Y eso justamente es lo que anima a un libro sabroso de leer, como Nerón, de Edward Champlin (Turner-FCE, 2008): “Para Nerón no se trataba del arte por el arte. Utilizaba el escenario –no podría haber evitado hacerlo– como una plataforma para sus puntos de vista, presentados en atuendo mitológico… El hilo conductor de los relatos representados por Nerón en el escenario, a veces cubierto con una máscara que exhibía sus propios rasgos, era la justificación de actos esencialmente injustificables. Nerón decía que, en un nivel más profundo, era inocente”. Curaba su popularidad entre la plebe ignorante, mientras se desvanecía su prestigio ante las milicias, el senado y los ciudadanos. Las situaciones apremiantes lo transformaban en un histrión cada vez más disparatado.
Revisar la historia es indispensable, pero igual lo es criticar al revisor.

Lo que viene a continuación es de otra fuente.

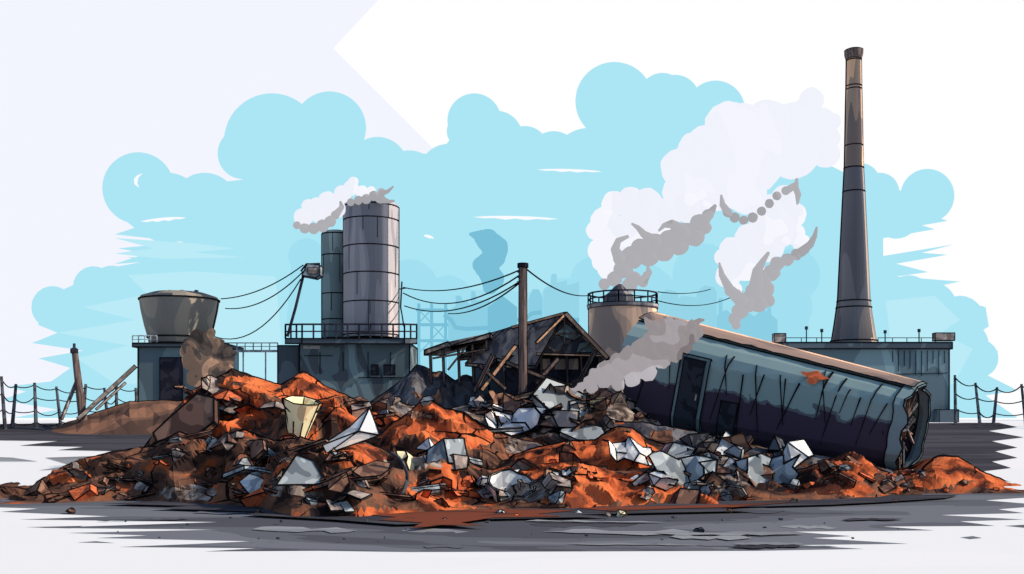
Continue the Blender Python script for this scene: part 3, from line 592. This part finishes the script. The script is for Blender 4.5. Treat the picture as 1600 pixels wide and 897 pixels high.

Tanto Champlin como, varias veces, Mary Beard interpretan de modo equívoco la conducción política de las ocasiones emergentes. Coinciden en señalar que, ante las crisis (que, por cierto, él mismo provocaba), la actitud de Nerón fue siempre un arrebato ridículo y una salida de la escena teatral más bien barata. Ya luego se resolvían las cosas según el orden impuesto por la ejecución o la burocracia imperial. Pero ambos historiadores titubean. A veces atribuyen a Nerón el talento político, y tienden a dejar de lado la estructura institucional de Roma. Como si dudaran de Suetonio o, peor, de Tácito: queda claro, según los grandes historiadores romanos, que Nerón era sólo un vulgar ornato, capaz de escándalo, pero la resolución de entuertos era acción de las instituciones: el ejército, el senado, la administración. Son pocas las críticas que se pueden hacer a Champlin o Beard, pero la de atribuir al emperador las virtudes de las instituciones, es la más notoria. Curioso sesgo, para autores que han atestiguado, en nuestra propia época, cómo la institucionalidad sirve, aunque sea un poco, para reparar los excesos del uso del poder.
Por eso, por escueto y preciso, Suetonio sigue y seguirá siendo insuperable. En unos rasgos, relata a Nerón frente a la sublevación de Víndex, el jefe de la banda de los galos: “Dícese que al primer rumor de la sublevación concibió muchos proyectos atroces, enteramente conformes con su carácter… Pero abandonó estos proyectos, menos por arrepentimiento de haberlos concebido que por la imposibilidad de ejecutarlos. Creyendo al fin necesaria una expedición, destituyó a los cónsules y tomó él solo la autoridad de los dos, so pretexto de que era destino de las Galias el que nadie las sometiese sino él, con tal de que estuviese revestido del consulado. Haciendo, pues, que le trajesen los fasces, salió de la sala apoyado en los hombros de sus amigos, y diciendo «que en cuanto se encontrase en la Galia se presentaría sin armas ante las legiones rebeldes; que se limitaría a llorar delante de ellas; que un inmediato arrepentimiento le atraería a los sediciosos, y que a la mañana siguiente, en medio de la alegría general, entonaría un canto de victoria, que iba a componer en el momento». Tal cual, los antecedentes clásicos, que dijéramos: “abrazos, no espadazos”.